Your task: Copy the listing below in full and skip every picture.

------------------------------------------------------------

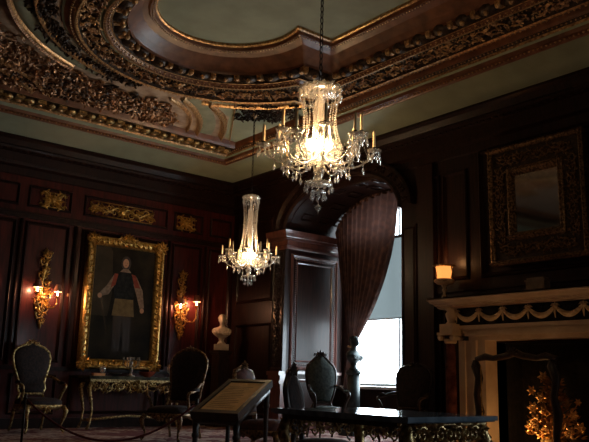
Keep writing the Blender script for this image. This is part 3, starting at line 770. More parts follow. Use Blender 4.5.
# wall sconces
def sconce(x, z0, z1, label, mir):
    T = thing('wall_sconce', label, 'wall lamp', (x, YB - .01, z0)); H_ = z1 - z0
    m = MB(); u, wv, nn = (1, 0, 0), (0, 0, 1), (0, -1, 0)
    m.tube([(.03 * sin(t * 9), -.02, H_ * t) for t in [i / 24 for i in range(25)]], [.012 + .02 * sin(pi * i / 24) for i in range(25)], 6)
    for k, (t, s2, r) in enumerate(((.93, 1, .07), (.84, -1, .07), (.74, 1, .06), (.66, -1, .075), (.56, 1, .08), (.47, -1, .10), (.40, 1, .11), (.32, -1, .10), (.25, 1, .09), (.17, -1, .07), (.09, 1, .05))):
        scroll(m, (s2 * r * .55, -.02, H_ * t), u, wv, nn, r, 1.2, .015, pi if s2 > 0 else 0, s2, 4)
        leaf(m, (0, -.02, H_ * t), (s2, 0, .7), nn, r * 1.7, r * .7, .05); leaf(m, (0, -.02, H_ * t), (-s2, 0, .5), nn, r * 1.5, r * .6, .05)
    leaf(m, (0, -.02, H_ * .9), (0, 0, 1), nn, H_ * .12, .09, .05); leaf(m, (0, -.02, H_ * .1), (0, 0, -1), nn, H_ * .12, .07, .04)
    m.ball((0, -.04, H_ * .38), .05, 10, 6)
    m.build('back_plate', GOLD, T)
    for sx, zz, dx in ((-1, H_ * .46, .15), (1, H_ * .44 + (.10 if mir else -.02), .19)):
        if mir: dx = .10 if sx < 0 else .24
        m = MB(); yy = -.20
        m.tube([(0, -.05, H_ * .32), (sx * dx * .3, -.16, H_ * .25), (sx * dx * .7, -.21, H_ * .25), (sx * dx * .98, -.21, H_ * .31), (sx * dx, yy, zz - .06)], .013, 7)
        arm = m.build('arm', GOLD, T)
        c = (sx * dx, yy, zz - .06)
        m = MB(); m.lathe([(.008, 0), (.04, .01), (.045, .025), (.015, .02), (.015, .035)], c, 12); m.build('drip_pan', GOLD, arm)
        m = MB(); m.lathe([(.011, .02), (.011, .10), (.016, .115), (.018, .14), (.008, .17), (.001, .18)], c, 10); m.build('candle_bulb', SEM, arm)
        m = MB()
        for sc in (1, .97):
            m.grid([[(c[0] + r * sc * cos(2 * pi * i / 18), c[1] + r * sc * sin(2 * pi * i / 18), c[2] + z) for i in range(18)] for r, z in ((.075, .10), (.055, .17), (.035, .225))], 0, True, True)
        m.build('lamp_shade', SHADE, arm)
        lamp('sconce_light', (x + sx * dx, YB - .01 + yy + .03, z0 + zz - .06 + .075), 9.0, (1., .46, .24), .02)
    return T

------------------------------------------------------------

Exercise output:
Keep writing the Blender script for this image. This is part 3, starting at line 770. More parts follow. Use Blender 4.5.
# wall sconces
def sconce(x, z0, z1, label, mir):
    T = thing('wall_sconce', label, 'wall lamp', (x, YB - .01, z0)); H_ = z1 - z0
    m = MB(); u, wv, nn = (1, 0, 0), (0, 0, 1), (0, -1, 0)
    m.tube([(.03 * sin(t * 9), -.02, H_ * t) for t in [i / 24 for i in range(25)]], [.012 + .02 * sin(pi * i / 24) for i in range(25)], 6)
    for k, (t, s2, r) in enumerate(((.93, 1, .07), (.84, -1, .07), (.74, 1, .06), (.66, -1, .075), (.56, 1, .08), (.47, -1, .10), (.40, 1, .11), (.32, -1, .10), (.25, 1, .09), (.17, -1, .07), (.09, 1, .05))):
        scroll(m, (s2 * r * .55, -.02, H_ * t), u, wv, nn, r, 1.2, .015, pi if s2 > 0 else 0, s2, 4)
        leaf(m, (0, -.02, H_ * t), (s2, 0, .7), nn, r * 1.7, r * .7, .05); leaf(m, (0, -.02, H_ * t), (-s2, 0, .5), nn, r * 1.5, r * .6, .05)
    leaf(m, (0, -.02, H_ * .9), (0, 0, 1), nn, H_ * .12, .09, .05); leaf(m, (0, -.02, H_ * .1), (0, 0, -1), nn, H_ * .12, .07, .04)
    m.ball((0, -.04, H_ * .38), .05, 10, 6)
    m.build('back_plate', GOLD, T)
    for sx, zz, dx in ((-1, H_ * .46, .15), (1, H_ * .44 + (.10 if mir else -.02), .19)):
        if mir: dx = .10 if sx < 0 else .24
        m = MB(); yy = -.20
        m.tube([(0, -.05, H_ * .32), (sx * dx * .3, -.16, H_ * .25), (sx * dx * .7, -.21, H_ * .25), (sx * dx * .98, -.21, H_ * .31), (sx * dx, yy, zz - .06)], .013, 7)
        arm = m.build('arm', GOLD, T)
        c = (sx * dx, yy, zz - .06)
        m = MB(); m.lathe([(.008, 0), (.04, .01), (.045, .025), (.015, .02), (.015, .035)], c, 12); m.build('drip_pan', GOLD, arm)
        m = MB(); m.lathe([(.011, .02), (.011, .10), (.016, .115), (.018, .14), (.008, .17), (.001, .18)], c, 10); m.build('candle_bulb', SEM, arm)
        m = MB()
        for sc in (1, .97):
            m.grid([[(c[0] + r * sc * cos(2 * pi * i / 18), c[1] + r * sc * sin(2 * pi * i / 18), c[2] + z) for i in range(18)] for r, z in ((.075, .10), (.055, .17), (.035, .225))], 0, True, True)
        m.build('lamp_shade', SHADE, arm)
        lamp('sconce_light', (x + sx * dx, YB - .01 + yy + .03, z0 + zz - .06 + .075), 9.0, (1., .46, .24), .02)
    return T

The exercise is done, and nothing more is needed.